The Aesthetics of Cool
Symposium:
- ISEA2011: 17th International Symposium on Electronic Art
- More presentations from ISEA2011:
Session Title:
- Theories of Social Media
Presentation Title:
- The Aesthetics of Cool
Presenter(s):
Venue(s):
Abstract:
The proliferation of tools for self-production of media content gives rise to the question: What to fill digital memories with?
Most studies of self-production are characterized by a certain degree of pessimism: the most probable result is products that have no meaning outside the individual sphere and the individual archive. After all, since the mass distribution of cameras, have they not been used mainly for the petty, shallow projects of tourists?
From this point of view, digital media can contribute nothing new or meaningful, just as photography and cinema, as mass technologies, failed to subvert the dominant reality.
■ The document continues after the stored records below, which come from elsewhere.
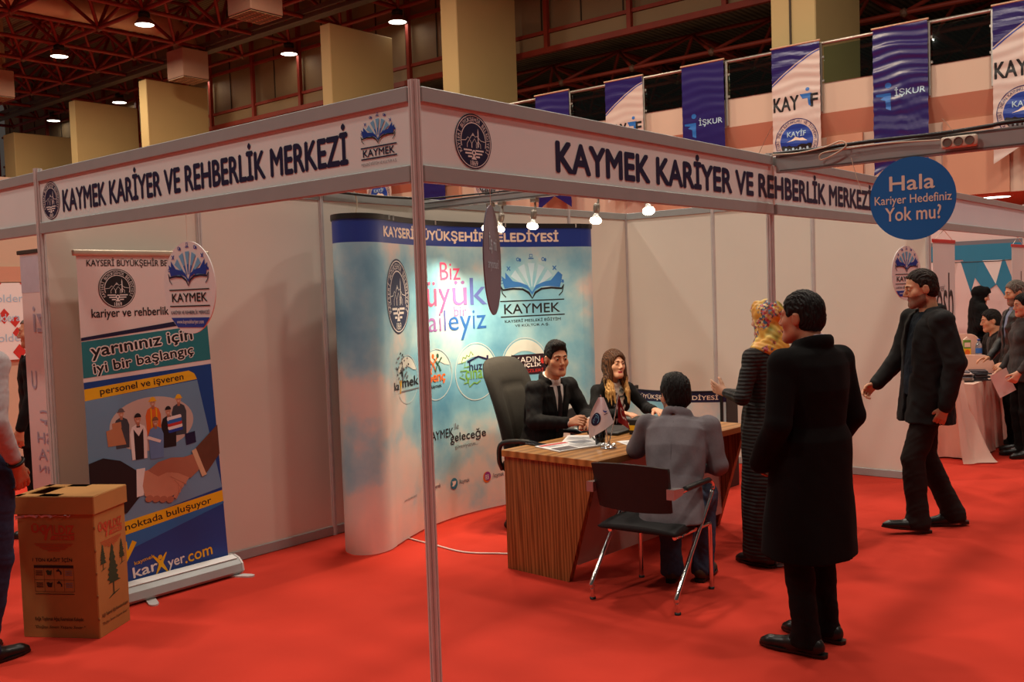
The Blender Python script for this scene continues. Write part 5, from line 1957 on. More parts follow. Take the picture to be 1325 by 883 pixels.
mb.tube([(-.75, 0, .02), (-.3, 0, -.02), (.3, 0, -.025), (.9, 0, .02)], .006, BLACKP, 6)
mb.build('string', bt)
for k in range(6):
    mb = MB()
    u = -.62 + .25 * k
    mb.prism([(u, -.01), (u + .22, -.012), (u + .11 + .03 * (k % 2), -.30 - .05 * (k % 3))], lambda a, b, d: (a, d + .02 * math.sin(b * 14), b), 0, .003, (WHITE, BNWHITE, TEALINK)[k % 3])
    mb.build('pennant', bt)

for i, (y0, y1, lb) in enumerate(((6.12, 6.76, 'white hanging banner with black osb lettering just right of the walking man'), (8.86, 9.42, 'white hanging banner with osb lettering at the right edge of the view'))):
    t = thing('hanging_banner', lb, 'banner', (0.0, (y0 + y1) / 2, 2.05), 0, 'white banners hung from the header behind')
    w = y1 - y0
    mb = MB()
    mb.prism([(-w / 2, 0), (w / 2, 0), (w / 2, -1.15), (-w / 2, -1.15)], lambda u, v, d: (d, u, v), 0, .002, FASCIA)
    mb.build('sheet', t)
    mb = MB()
    mb.box((0.001, 0, -.004), (.012, w + .02, .03), REDINK, .003)
    mb.build('top_rail', t)
    mb = MB()
    mb.tube([(0, -w * .4, .01), (0, 0, .092), (0, w * .4, .01)], .0025, CREAM, 5)
    mb.build('line', t)
    ar = Art()
    ar.text('osb', (-.24, -.74, .26, -.28), BLACKINK, 1, 0.0)
    ar.text('KAYSERİ', (-.24, -.44, .0, -.38), GREYINK, 1)
    ar.rect(.02, -.82, .2, -.805, GREYINK, 1)
    ar.build('print', t, lambda u, v, h: (.002 + h, u, v))

# cloth-covered tables
PINKC = mat('blush_tablecloth', (226, 188, 170), 0.75, 0, 0.04, 3)


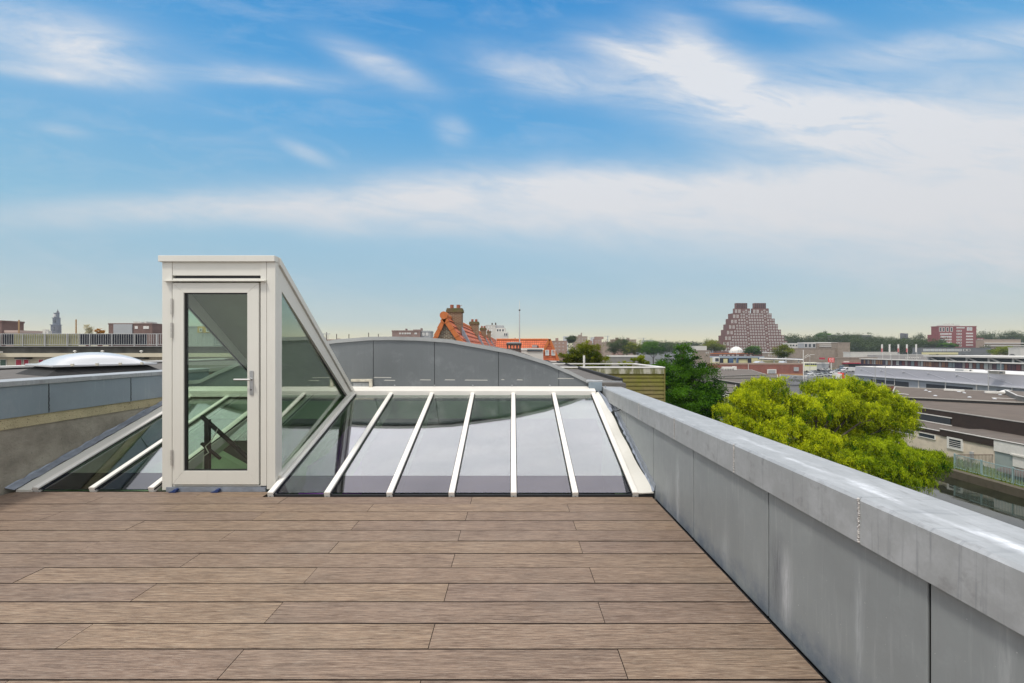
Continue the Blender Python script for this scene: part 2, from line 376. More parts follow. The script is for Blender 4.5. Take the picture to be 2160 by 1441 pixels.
# ---- deck: boards with gaps, butt joints alternating by half a board
PIT, L = .2046, 1.8
mb = MB(); 
for k in range(-1, 31):
    if k == -1: y1, y0, xa, xb = 4.60, 4.4446, -5.04, -2.445
    else:
        y1 = 4.4416 - .2046 * k; y0 = y1 - PIT + .009; xa, xb = -5.04, 1.362
    j0 = (-.40 if k % 2 == 0 else .50) + rng.uniform(-.012, .012)
    xs = sorted([xa, xb] + [j0 + L * n for n in range(-4, 3) if xa + .05 < j0 + L * n < xb - .05])
    for x0, x1 in zip(xs, xs[1:]):
        zt = rng.uniform(-.0012, .0012)
        a = x0 + (0 if x0 == xa else .0018); c = x1 - (0 if x1 == xb else .0018)
        rn = rng.random(); mb.box(a, c, y0, y1, -.02, zt, 1, rn); mb.mi[-5] = 0
GAP_SHADE = material('board_gap_shade', (.022, .014, .010), .9)  # near-black board sides: shade of the gaps put into the colour
o = mb.build('terrace_deck', [WOOD, GAP_SHADE]); o['kind'] = 'structure'
o['label'] = 'brown weathered timber decking of the roof terrace, boards laid crosswise'
mb = MB(); mb.box(-5.08, 1.40, -2.2, 4.44, -.09, -.03).box(-5.08, -2.44, 4.44, 4.595, -.09, -.03)
mb.box(-2.44, 1.40, 4.44, 4.50, -.09, -.035)
o = mb.build('deck_underlay', BLACK); o['kind'] = 'structure'

# ---- zinc-clad parapet on the right
WX, CXI, CXO, ZF, ZT = 1.40, 1.37, 1.707, .679, .861
pw = thing('parapet_wall', 'long grey zinc clad parapet wall along the right side of the deck', 'parapet', (1.55, 2.5, 0))
core = MB(); core.box(WX + .012, CXO - .03, -2.2, 7.30, -.3, ZF + .1).build('wall_core', BLACK, pw)
ys = [-2.2, -1.51, -.50, .52, 1.53, 2.49, 3.52, 4.52, 5.58, 6.6, 7.28]
for y0, y1 in zip(ys, ys[1:]):
    MB().box(WX, WX + .010, y0 + .006, y1 - .006, -.02, ZF + .03).build('cladding_panel', ZW, pw, bevel=.003)
cs = [-2.2, -1.26, -.25, .78, 1.80, 2.815, 3.85, 4.93, 6.1, 7.32]
for i, (y0, y1) in enumerate(zip(cs, cs[1:])):
    m = MB()
    prof = [(CXI, ZF), (CXI, ZT - .012), (CXI + .012, ZT), (CXO - .012, ZT - .01), (CXO, ZT - .022), (CXO, ZF), (CXO - .004, ZF), (CXO - .004, ZT - .03), (CXI + .004, ZT - .02), (CXI + .004, ZF)]
    m.prism([(x, y0 + .0008, z) for x, z in prof], (0, y1 - y0 - .0016, 0))
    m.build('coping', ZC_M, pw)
SEAM = material('weld_seam', (.5, .48, .46), .4, .5, .5, 60, .8, 120)
for y in cs[3:8]:
    m = MB(); n = 22
    for k in range(n):
        z = ZF + .006 + (ZT - ZF - .014) * k / (n - 1)
        yy = y + rng.uniform(-.002, .002); w = rng.uniform(.004, .0065)
        m.lathe((CXI - .0005, yy, z - .003), [(.002, -.002), (w, .002), (w, .005), (.002, .009)], 6)
    m.build('weld_seam', SEAM, pw)
# outer face of the building below the parapet, floor slab, roof slab at the back
own = thing('apartment_building', 'brick apartment building that carries the terrace, below the deck', 'building', (0, 3, GZ))
OB = brick_mat('own_brick', (.22, .1, .06), (.16, .075, .05), (.3, .28, .25))
MB().box(1.44, 1.66, -2.2, 17.8, GZ, -.32).box(-10.0, 1.44, -2.2, -2.0, GZ, -.12).build('wall', OB, own)
MB().box(-5.09, 1.43, -1.99, 4.42, -.42, -.11).build('floor_slab', RENDER, own)

# ---- glass roof
ZR, SL = .76, .317
cosS, sinS = 1 / math.hypot(1, SL), SL / math.hypot(1, SL)
def rp(x, y, h=0.0, z0=.015, yb=4.46): # point on the roof slope, h above the glass
    return Vector((x, y - h * sinS, z0 + (y - yb) * SL + h * cosS))
gr = thing('glass_roof', 'sloping glass roof with white glazing bars beyond the far edge of the deck', 'glass roof', (-.5, 5.6, .3))
YB, YT = 4.50, 6.86
xsR = [-2.37, -1.816, -1.205, -.597, .012, .616, 1.205]
def gbar(x, y0, y1, z0, yb, w=.058):
    m = MB()
    m.prism([rp(x - w / 2, y0, -.03, z0, yb), rp(x + w / 2, y0, -.03, z0, yb), rp(x + w / 2, y0, .026, z0, yb), rp(x + w * .4, y0, .031, z0, yb), rp(x - w * .4, y0, .031, z0, yb), rp(x - w / 2, y0, .026, z0, yb)],
            rp(x, y1, 0, z0, yb) - rp(x, y0, 0, z0, yb))
    m.build('glazing_bar', BAR, gr, bevel=.0015)
    # dark rubber gasket each side and an end cap
    g = MB()
    for sgn in (-1, 1):
        g.prism([rp(x + sgn * (w / 2 + .0005), y0, .0, z0, yb), rp(x + sgn * (w / 2 + .007), y0, .0, z0, yb), rp(x + sgn * (w / 2 + .007), y0, .012, z0, yb), rp(x + sgn * (w / 2 + .0005), y0, .012, z0, yb)], rp(x, y1, 0, z0, yb) - rp(x, y0, 0, z0, yb))
    g.build('gasket', BLACK, gr)
def pane(x0, x1, y0, y1, z0, yb):
    sp = y0 + .28
    MB().prism([rp(x0, sp, -.012, z0, yb), rp(x1, sp, -.012, z0, yb), rp(x1, y1, -.012, z0, yb), rp(x0, y1, -.012, z0, yb)], (0, -.008 * sinS, .008 * cosS)).build('glass_pane', G_ROOF, gr)
    MB().prism([rp(x0, y0, -.012, z0, yb), rp(x1, y0, -.012, z0, yb), rp(x1, sp, -.012, z0, yb), rp(x0, sp, -.012, z0, yb)], (0, -.008 * sinS, .008 * cosS)).build('pane_edge', G_EDGE, gr)
for x in xsR: gbar(x, YB - .045, YT, .015, 4.46)
for a, c in zip(xsR, xsR[1:]): pane(a + .02, c - .02, YB, YT, .015, 4.46)
xsL = [-4.83, -4.26, -3.66]; zl = .012
for x in xsL: gbar(x, 4.61, YT, zl, 4.6)
for a, c in zip(xsL, xsL[1:]): pane(a + .02, c - .02, 4.63, YT, zl, 4.6)
for x in (-3.0,): gbar(x, 5.3, YT, .015, 4.46)
for a, c in ((-3.57, -3.03), (-2.97, -2.40)): 
    MB().prism([rp(a, 5.5, -.012), rp(c, 5.5, -.012), rp(c, YT, -.012), rp(a, YT, -.012)], (0, -.0024, .0076)).build('glass_pane', G_DOOR, gr)
# ridge beam, side flashings, dark base gap
MB().prism([(-5.0, 6.80, .725), (-5.0, 6.80, .815), (-5.0, 6.99, .868), (-5.0, 6.99, .70)], (6.245, 0, 0)).build('ridge_beam', BAR, gr, bevel=.003)
m = MB()
ns = 24
rowi, rowo = [], []
for i in range(ns + 1):
    y = 4.47 + (6.85 - 4.47) * i / ns
    x = 1.385 - .02 * math.sin(i / ns * 7) * (i / ns) - .085 * (i / ns)
    rowi.append(rp(1.236, y, .012)); rowo.append(rp(x, y, .02 + .01 * math.sin(i * .9)))
for i in range(ns):
    m.prism([rowi[i], rowo[i], rowo[i + 1], rowi[i + 1]], (0, .003, -.012))
m.build('side_flashing', WHITE, gr)
MB().prism([rp(-5.015, 4.60, .01, zl, 4.6), rp(-4.86, 4.60, .01, zl, 4.6), rp(-4.86, YT, .01, zl, 4.6), rp(-5.015, YT, .01, zl, 4.6)], (0, 0, -.03)).build('side_flashing', WHITE, gr)
MB().box(-5.0, -3.58, 4.597, 4.66, -.035, -.012).build('base_gap', BLACK, gr)
MB().box(-2.40, 1.38, 4.462, 4.495, -.035, .012).build('base_gap', BLACK, gr)
for x in xsR: 
    MB().tube((x, 4.447, .0), (x, 4.455, .0), .006, n=8).build('screw', STEEL, gr)
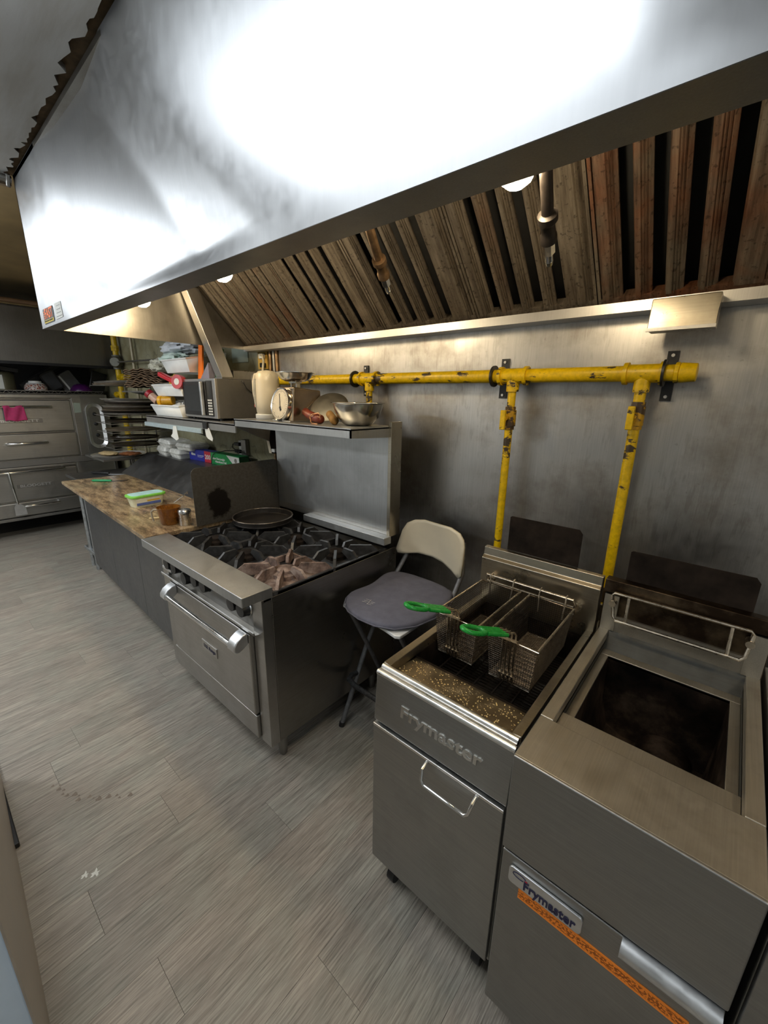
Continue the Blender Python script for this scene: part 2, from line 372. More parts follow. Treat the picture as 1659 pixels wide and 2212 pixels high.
# ceiling light fixtures (behind and beside the photographer)
em, nt, bs = newmat('lit_diffuser'); bs.inputs['Base Color'].default_value = (.9,.9,.9,1)
f_ = nz(nt, coords(nt), 60, 2); nt.links.new(ramp(nt, f_, [(.3,(.86,.93,1,1)),(.7,(.92,.97,1,1))]), bs.inputs['Emission Color']); bs.inputs['Emission Strength'].default_value = 4.7
for k, (lx, ly, wt) in enumerate(LAMPS):
    t = thing('ceiling_light', ['white fluorescent ceiling fixture over the aisle beside the stool', 'white fluorescent ceiling fixture over the granite counter aisle', 'white fluorescent ceiling fixture nearest the deck oven', 'white fluorescent ceiling fixture behind the photographer', 'white fluorescent ceiling fixture on the far side of the aisle'][k], 'light', (lx, ly, CEIL-.15))
    MB().box(lx-.62, lx+.62, ly-.31, ly+.31, CEIL-.03, CEIL).build('housing', M['white_plastic'], t)
    MB().box(lx-.60, lx+.60, ly-.30, ly+.30, CEIL-.150, CEIL-.03).build('diffuser', em, t)

# ------------------------------------------------------------------ exhaust hood
HX0, HX1, HY, HZ = -2.935, 1.62, .60, 2.01
hood = thing('range_hood', 'long stainless steel exhaust hood above the range and fryers', 'hood', (-.6, 1.2, HZ))
KA, KR = -.13, .075
def hood_pt(u, v):
    x = HX0+(HX1-HX0)*u; z = HZ-.0035+(CEIL-HZ+.0035)*v
    return (x, HY+band_dents(x, z), z)
def sm(a, b, t): t = max(0, min(1, (t-a)/(b-a))); return t*t*(3-2*t)
def band_dents(x, z):
    # shallow dents and a tilted end, shaped to place bright and dark reflection bands
    h = .003*noise.noise(Vector((x*1.3, z*1.7, 3)))
    d = (x+1.665)*.66+(z-2.728)*.751
    if d < 0: h += KA*(-min(-d, .20)) - KA*(-.20)*min(max(-d-.20,0)/1.15, 1)
    e = (x+2.683)*.447+(z-2.41)*.894
    h += .006*math.exp(-(e/.035)**2)*sm(-2.9,-2.7,x)*(1-sm(-1.9,-1.6,x))
    if x > -.16: h += KR*min(x+.16, .40)
    return h*sm(HZ, HZ+.045, z)*sm(-2.50,-2.20,x)
MB().grid(hood_pt, 220, 36).build('front_panel', M['hood'], hood, sharp=60)
lip = MB().box(HX0, HX1, .686, .69, HZ, HZ+.035)
lip.grid(lambda u, v: (HX0+(HX1-HX0)*u, HY-.001+band_dents(HX0+(HX1-HX0)*u, HZ) if v < .5 else .69, HZ-(.003 if v < .5 else 0)), 220, 1)
lip.build('front_lip', M['steel_dark'], hood)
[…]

The exponential multiplication of sources of digital production has not enriched the world with meaning, it has only made it more complex and perhaps more multilateral. Nevertheless, it is commonly believed that blogs, pirate or street televisions, independent magazines and streaming radio broadcasts are more convincing to report upon contemporary events than official media.
In the paper I’m proposing, I tried to analyse the repetitiveness of ‘amatorial productions’, emphasizing two tendencies that characterize society as a whole: the preference for speed over depth (which contributes to a state of ‘diffuse aesthetics’) and a devaluation of aesthetic concepts such as ‘beauty’ (and the form of experience occasioned by it), in favour of a new aesthetic category, that of ‘cool’.
‘Coolness’ is an aesthetic attitude that is perfectly confluent with the proliferation of tools for the creation of self-produced media and the lecture will try to address questions such as: What ideal of beauty is expressed within the ideal of cool? Is there any way out from insignificance?
The paper is a reworked text from my recent book: Web Aesthetics. How Digital Media Affect Culture and Society (2010, NAi Publishers – Rotterdam and Institute of Network Cultures – Amsterdam).